Saturday, May 06, 2006

Language and Community

Jessi raises an interesting thought in her comment to my previous post. Language is certainly one way community has been fostered in the past (please feel free to cite your favorite example in comments). However, a central question about American Jewry arises as a result - is Hebrew essential to modern American Jews? I'd say it does promote a sense of community, but that it need not be central. I feel a service conducted in English that abides by Jewish philosophy and theology is still very much Jewish, especially if someone disagrees with it. ;-)

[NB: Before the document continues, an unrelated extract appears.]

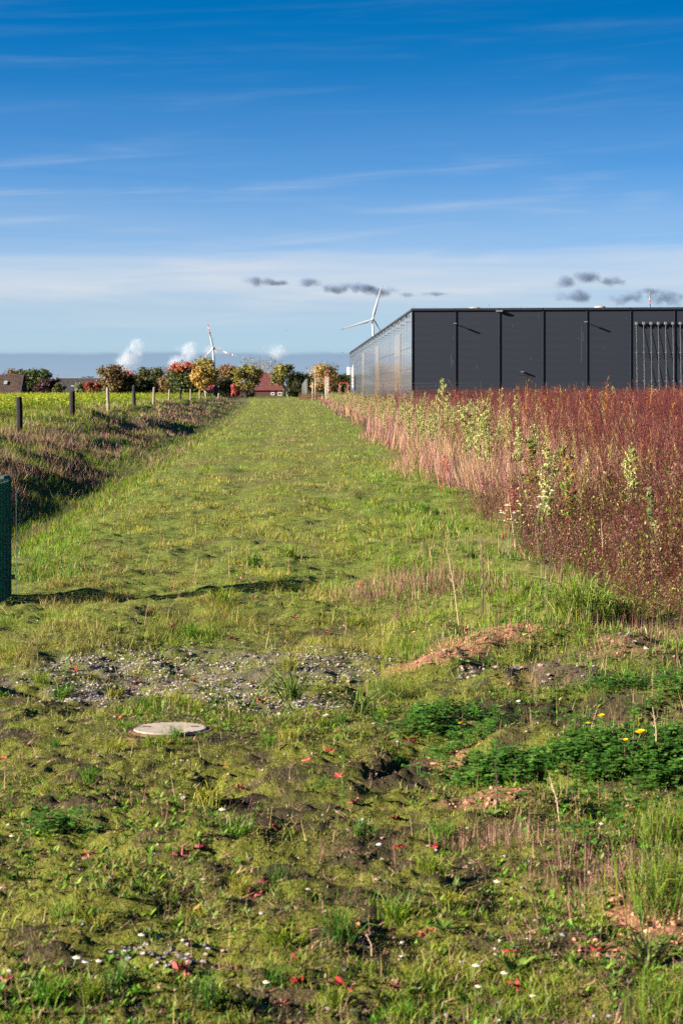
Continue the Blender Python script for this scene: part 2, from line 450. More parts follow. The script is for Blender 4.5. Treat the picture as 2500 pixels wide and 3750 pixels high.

Seriously, however, I think this is something worth talking about. I use a little touch of Hebrew and Yiddish here and there, but not as a rule. I mean, Hebrew as we know it didn't even exist 200 years ago! For almost 2000 years Jews did services in their own local language, and as far as I can tell it worked for them. Besides, Reform Judaism teaches that we are part of a larger society and community, and our daily lives need not be dictated by Judaism itself, so English is okay in our world. This is NOT to diminish other Jewish traditions, but simply to validate one in which English is central.

1 Comments:

At 9:31 AM, Blogger jess. said...

to continue on with my earlier train of thought...I suspect what's more important than language per se is communication. As I understand it, yiddish formed as a way for people of disparate geographies and dialects but of a common religion to communicate with one another. This being the case, it seems that community is fostered by an ability to communicate rather than by a particular language. I guess I assume that the means of communication isn't as important as that communication itself; that the words don't matter as much as what they convey. 'A rose by any other name would smell as sweet'... and all that jazz.